Republican Senator Lindsey Graham said if Trump resumes the use of waterboarding, a prohibited form of simulated drowning, on detainees, he “may get impeached.” Gorsuch said he would not speculate on whether Trump could be prosecuted if he authorized waterboarding, but repeated, “No man is above the law.”

Republicans have praised Gorsuch, 49, as highly qualified for a lifetime appointment as a justice. Democrats, who have slim chances of blocking his nomination, have questioned his suitability, with some portraying him as favoring corporate interests and insufficiently independent from Trump.

Chuck Grassley, the panel’s Republican chairman, asked Gorsuch “whether you’d have any trouble ruling against a president who appointed you.”

“That’s a softball, Mr. Chairman,” Gorsuch said. “I have no difficulty ruling against or for any party, other than based on what the law and facts in the particular case require. And I’m heartened by the support I have received from people who recognize that there’s no such thing as a Republican judge or a Democratic judge. We just have judges in this country.”

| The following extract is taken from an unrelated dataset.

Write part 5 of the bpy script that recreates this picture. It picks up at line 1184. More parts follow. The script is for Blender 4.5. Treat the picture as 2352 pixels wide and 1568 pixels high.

“I have offered no promises on how I’d rule in any case to anyone. And I don’t think it’s appropriate for a judge to do so, no matter who’s doing the asking,” Gorsuch added.

Trump has assailed the judiciary both as a candidate and since taking office on Jan. 20. Trump condemned federal judges who have put on hold his two executive orders to ban the entry into the United States of people from several Muslim-majority countries.

Gorsuch refused to offer his opinion of Trump’s travel ban, saying it was an ongoing case. When Leahy brought up a Republican lawmaker’s suggestion that Gorsuch would uphold Trump’s ban, the nominee said “a lot of people say a lot of silly things” and that lawmaker “has no idea how I’d rule.”

Gorsuch said rulings should be based on the law and not politics, adding, “A good judge doesn’t give a whit about politics or the political implications of his or her decision.”

Anonymous Financial Backers

Democratic Senator Sheldon Whitehouse pressed Gorsuch to call for the anonymous financial backers behind the Judicial Crisis Network conservative legal advocacy group’s $10 million campaign supporting his nomination to identify themselves, but the nominee refused, saying he would not engage in politics.

But Gorsuch added, “Nobody speaks for me.”

The seat Gorsuch was nominated to fill has been vacant since the February 2016 death of conservative justice Antonin Scalia.

Some Democrats have said Republicans “stole” a Supreme Court seat last year when the Senate refused to consider Democratic former President Barack Obama’s nominee to replace Scalia, appellate judge Merrick Garland. Questioned by Leahy, Gorsuch called Garland an “outstanding judge,” but refused to answer whether Obama’s nominee had been treated fairly by Senate Republicans.

WASHINGTON, DC - MARCH 21:  Judge Neil Gorsuch testifies during the second day of his Supreme Court confirmation hearing before the Senate Judiciary Committee in the Hart Senate Office Building on Capitol Hill March 20, 2017 in Washington, DC. Gorsuch was nominated by President Donald Trump to fill the vacancy left on the court by the February 2016 death of Associate Justice Antonin Scalia.  (Photo by Chip Somodevilla/Getty Images)
Judge Neil Gorsuch testifies during the second day of his Supreme Court confirmation hearing before the Senate Judiciary Committee in the Hart Senate Office Building on Capitol Hill March 20, 2017 in Washington, DC. (Chip Somodevilla/Getty Images)

Gorsuch said Supreme Court precedents deserve respect, even as he sidestepped answering whether he thought a series of contentious cases from the past had been decided correctly, including Roe v. Wade and cases on gun rights, political spending, religious rights and the ruling tipping the 2000 presidential election to Republican George W. Bush.

Gorsuch did say that the issue of gay marriage, which the Supreme Court legalized in 2015, is “absolutely settled law.”

Senate Democratic leader Chuck Schumer told reporters Gorsuch looked like “he’s playing dodge ball,” saying the nominee “has bent over backwards to avoid revealing anything.”

Gorsuch hesitated when Democratic Senator Dianne Feinstein asked him about his work on detainee issues and torture while working in Bush’s Justice Department in 2005. She said that in a document showing a set of talking points from November 2005 asking whether aggressive interrogation techniques yielded any valuable information, Gorsuch had written in the margin, “Yes.”

She asked Gorsuch what information he had that aggressive interrogation techniques were effective. “I have to see the document, I don’t recall,” Gorsuch said, his brow furrowed.

Grassley said Tuesday’s session could last 10 hours, with all the committee members getting to question him, and the hearing could last four days. Grassley has said the committee is likely to vote on Gorsuch’s nomination on April 3.

Senate Majority Leader Mitch McConnell said the full Senate would vote on confirming Gorsuch before lawmakers’ mid-April recess.